Alberto, another heladero said 'maybe in the future there’ll be secure work and heladeros will be able to feed their families comfortably, but not in any of our lifetimes, most of us are old and only do this because we can’t manage hard manual work anymore, we won’t live to see these changes. We’ll still get by though'. 

These men are certainly characters, they have to be to survive in a period where ‘just getting by’ isn’t an option. They themselves are not so in awe at their ‘ingenuity’ and ‘creativity’ as the readers may be. This isn’t a path they choose and most of them longed for their previous lives as tourist guides or factory workers where they at least had a fixed income and a level of stability. Most hover around the ripe old age of 65 and would prefer to not be working at all. Elsewhere they might be lucky enough to be able to retire and live off a pension. 

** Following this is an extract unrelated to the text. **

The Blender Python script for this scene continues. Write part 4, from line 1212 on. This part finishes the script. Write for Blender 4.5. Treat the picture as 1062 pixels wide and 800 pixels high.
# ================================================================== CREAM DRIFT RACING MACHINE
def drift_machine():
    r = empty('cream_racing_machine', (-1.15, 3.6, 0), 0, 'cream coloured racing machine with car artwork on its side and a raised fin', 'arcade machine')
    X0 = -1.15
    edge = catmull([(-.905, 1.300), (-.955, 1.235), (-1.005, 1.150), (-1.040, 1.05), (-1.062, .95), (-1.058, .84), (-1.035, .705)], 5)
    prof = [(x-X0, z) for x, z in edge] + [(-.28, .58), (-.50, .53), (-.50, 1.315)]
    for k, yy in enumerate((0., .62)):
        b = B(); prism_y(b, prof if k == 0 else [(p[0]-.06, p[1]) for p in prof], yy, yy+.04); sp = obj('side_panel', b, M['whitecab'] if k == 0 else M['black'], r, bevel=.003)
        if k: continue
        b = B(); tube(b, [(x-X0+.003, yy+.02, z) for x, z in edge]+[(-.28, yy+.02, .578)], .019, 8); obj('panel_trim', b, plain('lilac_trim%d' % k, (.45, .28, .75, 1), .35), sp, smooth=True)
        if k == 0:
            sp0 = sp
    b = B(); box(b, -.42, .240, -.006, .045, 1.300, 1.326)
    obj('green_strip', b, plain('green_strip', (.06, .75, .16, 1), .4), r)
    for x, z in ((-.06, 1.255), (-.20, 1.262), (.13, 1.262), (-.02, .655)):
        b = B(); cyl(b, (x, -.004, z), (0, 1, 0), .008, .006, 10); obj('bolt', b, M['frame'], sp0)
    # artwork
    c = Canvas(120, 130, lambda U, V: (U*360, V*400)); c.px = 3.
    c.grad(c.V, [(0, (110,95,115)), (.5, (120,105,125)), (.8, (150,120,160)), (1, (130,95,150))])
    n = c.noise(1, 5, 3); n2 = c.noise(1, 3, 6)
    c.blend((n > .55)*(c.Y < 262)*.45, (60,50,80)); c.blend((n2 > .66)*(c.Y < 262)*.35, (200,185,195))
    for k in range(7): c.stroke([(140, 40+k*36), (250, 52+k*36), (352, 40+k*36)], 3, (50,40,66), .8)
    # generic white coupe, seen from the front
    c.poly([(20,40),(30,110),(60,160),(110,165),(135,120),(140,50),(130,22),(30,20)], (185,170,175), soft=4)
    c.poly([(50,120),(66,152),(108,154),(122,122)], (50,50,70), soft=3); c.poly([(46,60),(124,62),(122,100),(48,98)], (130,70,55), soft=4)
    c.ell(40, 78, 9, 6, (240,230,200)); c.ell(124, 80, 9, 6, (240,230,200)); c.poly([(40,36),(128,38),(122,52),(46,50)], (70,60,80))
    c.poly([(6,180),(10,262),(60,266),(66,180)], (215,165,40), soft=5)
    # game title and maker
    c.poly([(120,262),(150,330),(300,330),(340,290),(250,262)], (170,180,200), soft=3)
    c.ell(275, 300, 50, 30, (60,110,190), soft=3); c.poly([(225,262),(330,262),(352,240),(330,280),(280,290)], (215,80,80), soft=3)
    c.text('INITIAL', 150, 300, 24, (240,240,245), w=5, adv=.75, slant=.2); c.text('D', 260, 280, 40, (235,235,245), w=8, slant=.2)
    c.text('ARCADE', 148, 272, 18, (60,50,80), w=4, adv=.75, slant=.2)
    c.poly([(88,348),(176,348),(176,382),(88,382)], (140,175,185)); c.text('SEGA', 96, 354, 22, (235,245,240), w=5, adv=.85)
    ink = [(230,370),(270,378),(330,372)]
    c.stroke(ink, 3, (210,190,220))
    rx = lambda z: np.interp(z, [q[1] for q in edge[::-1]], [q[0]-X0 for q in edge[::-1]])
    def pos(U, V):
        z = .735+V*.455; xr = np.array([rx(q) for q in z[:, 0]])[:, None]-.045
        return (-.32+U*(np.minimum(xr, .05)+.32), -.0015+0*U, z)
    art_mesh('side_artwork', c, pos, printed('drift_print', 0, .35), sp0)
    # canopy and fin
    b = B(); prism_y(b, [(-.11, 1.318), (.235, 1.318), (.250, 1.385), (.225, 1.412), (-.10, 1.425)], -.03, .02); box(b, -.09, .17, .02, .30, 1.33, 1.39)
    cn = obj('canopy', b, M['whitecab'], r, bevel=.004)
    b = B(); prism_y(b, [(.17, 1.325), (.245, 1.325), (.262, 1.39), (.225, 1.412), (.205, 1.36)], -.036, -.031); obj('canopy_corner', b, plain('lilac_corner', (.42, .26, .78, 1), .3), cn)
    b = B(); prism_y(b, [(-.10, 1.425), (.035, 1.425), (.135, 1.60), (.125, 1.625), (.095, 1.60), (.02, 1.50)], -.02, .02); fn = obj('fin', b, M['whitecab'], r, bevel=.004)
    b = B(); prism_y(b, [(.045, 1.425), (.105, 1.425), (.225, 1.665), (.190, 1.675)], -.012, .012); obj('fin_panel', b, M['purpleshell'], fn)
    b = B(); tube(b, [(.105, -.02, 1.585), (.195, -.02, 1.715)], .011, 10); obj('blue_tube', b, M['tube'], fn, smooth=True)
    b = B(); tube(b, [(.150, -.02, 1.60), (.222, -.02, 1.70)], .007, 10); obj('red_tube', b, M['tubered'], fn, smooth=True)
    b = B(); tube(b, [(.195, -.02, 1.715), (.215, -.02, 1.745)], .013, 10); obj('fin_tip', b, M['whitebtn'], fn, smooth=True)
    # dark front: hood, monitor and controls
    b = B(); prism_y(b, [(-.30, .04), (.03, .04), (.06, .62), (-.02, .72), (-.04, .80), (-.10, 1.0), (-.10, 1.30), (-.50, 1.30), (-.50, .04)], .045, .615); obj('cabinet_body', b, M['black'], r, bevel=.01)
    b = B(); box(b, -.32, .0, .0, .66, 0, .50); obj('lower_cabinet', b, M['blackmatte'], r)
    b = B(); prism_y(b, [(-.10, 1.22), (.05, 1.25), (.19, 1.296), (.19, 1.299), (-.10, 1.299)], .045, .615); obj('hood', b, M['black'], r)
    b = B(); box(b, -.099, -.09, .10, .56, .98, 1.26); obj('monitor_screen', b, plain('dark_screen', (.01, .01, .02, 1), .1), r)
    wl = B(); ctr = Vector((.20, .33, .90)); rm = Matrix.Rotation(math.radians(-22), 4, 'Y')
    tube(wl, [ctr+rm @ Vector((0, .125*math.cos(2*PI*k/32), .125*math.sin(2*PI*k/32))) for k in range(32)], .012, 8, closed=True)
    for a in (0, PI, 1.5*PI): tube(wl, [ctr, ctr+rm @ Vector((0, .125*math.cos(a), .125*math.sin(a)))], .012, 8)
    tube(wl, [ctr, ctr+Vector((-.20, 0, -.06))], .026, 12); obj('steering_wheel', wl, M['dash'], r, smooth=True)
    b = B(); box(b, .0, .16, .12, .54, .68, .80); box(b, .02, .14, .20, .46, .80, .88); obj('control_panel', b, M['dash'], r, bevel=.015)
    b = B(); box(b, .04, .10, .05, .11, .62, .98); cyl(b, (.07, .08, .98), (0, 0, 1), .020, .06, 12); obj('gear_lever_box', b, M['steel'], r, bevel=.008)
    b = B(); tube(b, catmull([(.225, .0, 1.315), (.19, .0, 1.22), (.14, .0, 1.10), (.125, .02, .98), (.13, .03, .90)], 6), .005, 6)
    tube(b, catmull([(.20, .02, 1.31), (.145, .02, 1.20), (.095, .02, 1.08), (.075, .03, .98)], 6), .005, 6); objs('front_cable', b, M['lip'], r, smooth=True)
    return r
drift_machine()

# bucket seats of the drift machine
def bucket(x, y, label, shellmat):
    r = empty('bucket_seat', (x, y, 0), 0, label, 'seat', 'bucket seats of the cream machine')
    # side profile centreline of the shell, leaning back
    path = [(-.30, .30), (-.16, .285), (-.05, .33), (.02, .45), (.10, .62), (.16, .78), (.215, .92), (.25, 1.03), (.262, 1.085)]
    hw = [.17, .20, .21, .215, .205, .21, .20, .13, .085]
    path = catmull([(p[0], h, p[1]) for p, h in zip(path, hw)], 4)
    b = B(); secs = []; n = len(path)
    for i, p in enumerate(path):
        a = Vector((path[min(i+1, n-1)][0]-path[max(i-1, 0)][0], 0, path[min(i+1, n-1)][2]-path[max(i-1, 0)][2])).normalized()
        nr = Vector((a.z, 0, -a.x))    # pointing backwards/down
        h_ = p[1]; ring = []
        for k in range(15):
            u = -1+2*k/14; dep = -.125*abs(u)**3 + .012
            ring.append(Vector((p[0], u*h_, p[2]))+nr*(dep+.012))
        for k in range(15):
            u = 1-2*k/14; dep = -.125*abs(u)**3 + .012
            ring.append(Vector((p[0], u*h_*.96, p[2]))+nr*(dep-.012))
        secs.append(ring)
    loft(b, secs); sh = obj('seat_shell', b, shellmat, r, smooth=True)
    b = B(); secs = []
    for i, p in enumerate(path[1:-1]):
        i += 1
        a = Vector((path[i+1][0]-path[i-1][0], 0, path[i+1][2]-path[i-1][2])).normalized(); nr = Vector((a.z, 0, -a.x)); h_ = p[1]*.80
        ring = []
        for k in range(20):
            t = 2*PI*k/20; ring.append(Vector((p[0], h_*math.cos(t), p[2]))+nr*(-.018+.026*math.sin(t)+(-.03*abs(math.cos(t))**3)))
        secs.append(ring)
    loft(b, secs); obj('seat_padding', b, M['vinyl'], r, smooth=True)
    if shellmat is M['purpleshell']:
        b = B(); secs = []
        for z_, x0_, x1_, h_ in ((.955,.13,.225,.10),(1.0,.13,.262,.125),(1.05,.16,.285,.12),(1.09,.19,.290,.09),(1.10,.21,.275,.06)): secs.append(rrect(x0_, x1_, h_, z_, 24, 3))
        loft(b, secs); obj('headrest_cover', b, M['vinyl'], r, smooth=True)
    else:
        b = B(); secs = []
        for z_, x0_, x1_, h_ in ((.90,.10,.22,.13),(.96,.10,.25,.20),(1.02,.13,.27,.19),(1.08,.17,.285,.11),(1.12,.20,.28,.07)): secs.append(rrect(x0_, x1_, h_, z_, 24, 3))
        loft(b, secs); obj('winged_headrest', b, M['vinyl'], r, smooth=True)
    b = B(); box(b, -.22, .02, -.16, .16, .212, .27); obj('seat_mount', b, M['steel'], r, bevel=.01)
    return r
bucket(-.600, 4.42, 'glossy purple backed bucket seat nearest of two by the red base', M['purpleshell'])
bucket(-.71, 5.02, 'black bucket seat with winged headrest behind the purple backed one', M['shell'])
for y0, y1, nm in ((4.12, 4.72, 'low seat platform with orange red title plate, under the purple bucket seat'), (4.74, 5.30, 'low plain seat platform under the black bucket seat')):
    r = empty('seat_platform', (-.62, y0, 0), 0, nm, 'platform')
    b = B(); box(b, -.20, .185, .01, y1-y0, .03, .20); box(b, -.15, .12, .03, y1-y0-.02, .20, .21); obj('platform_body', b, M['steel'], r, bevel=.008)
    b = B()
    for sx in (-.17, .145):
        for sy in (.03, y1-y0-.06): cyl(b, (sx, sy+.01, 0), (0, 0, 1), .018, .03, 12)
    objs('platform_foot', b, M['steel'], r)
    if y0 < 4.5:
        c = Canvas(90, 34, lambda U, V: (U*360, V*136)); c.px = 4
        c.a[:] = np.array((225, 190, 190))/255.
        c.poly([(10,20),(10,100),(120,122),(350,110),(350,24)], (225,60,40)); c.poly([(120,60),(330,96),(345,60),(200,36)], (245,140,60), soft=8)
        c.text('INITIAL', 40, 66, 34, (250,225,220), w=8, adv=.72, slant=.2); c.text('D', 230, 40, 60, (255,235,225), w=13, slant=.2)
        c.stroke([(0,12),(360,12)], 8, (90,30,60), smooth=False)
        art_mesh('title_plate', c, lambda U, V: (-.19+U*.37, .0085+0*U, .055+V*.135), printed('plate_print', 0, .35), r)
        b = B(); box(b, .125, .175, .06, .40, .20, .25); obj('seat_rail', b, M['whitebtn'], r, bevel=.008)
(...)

Towards the end of my research I went to look for heladeros outside a distribution agency (where they pick up their ice cream for the day) near Puente Avaroa. We turned up at 8am —the time they were due— though none of them turned up. An hour later the owner opened up and told us ‘you are wasting your time’. He told us that ‘if it’s an overcast day the heladeros know they won’t be able to sell enough so normally don’t bother turning up, instead they’ll look for day labour jobs or sell something else'. Like the heladero selling umbrellas in the rain, it is clear that these levels of awareness and planning are necessary for these men to get by. Paradoxically, to make it as an heladero often involves not being one all the time.